• star_wraith [he/him]
    ·
    3 years ago

    So in that case the movie essentially makes the opposite point? The author wrote a satire but the movie goes all "yes but unironically"?

    • axont [she/her, comrade/them]
      ·
      3 years ago

      No, I think the movie makes the same point but maybe there's some kind of mistranslation when it went to a visual medium. Because Brad Pitt is cool and handsome, so perhaps it's difficult to see he's presented as a weird fascist. I don't really know honestly. I saw the movie first and read the book later and they're essentially the same thing. The movie just has a particular aesthetic style and makes the characters seem cool. Perhaps the narrator (Norton's character) is portrayed more sympathetically too?

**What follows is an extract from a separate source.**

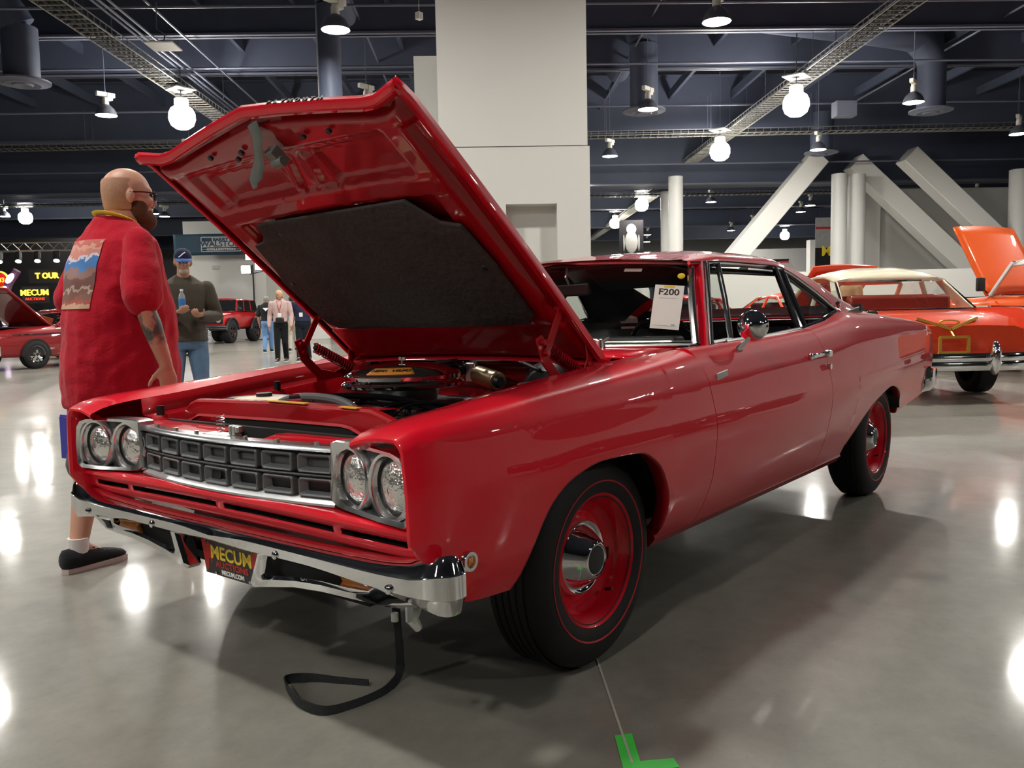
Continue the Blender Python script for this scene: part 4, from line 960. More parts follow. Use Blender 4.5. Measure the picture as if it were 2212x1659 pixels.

      The only difference in the plot from the book and the film are the narrator explicitly ends up in a psych ward at the end and project mayhem has been foiled. Although it perhaps hasn't been, because it's suggested the orderlies and nurses working at the psych ward are also project mayhem members who believe this is still part of some scheme. The film ends with project mayhem succeeding at blowing up all the corporate headquarters, but Tyler Durden has been exorcised.

    • Frank [he/him, he/him]
      ·
      3 years ago

      No, the movie is still a scathing satire. They just cast Brad Pitt and Edward Norton, so everyone thought "Wow cool sexy guys doing cool sexy guy stuff", instead of focusing on how this dude starts a fascist death cult in the basement of a rotting abandoned house.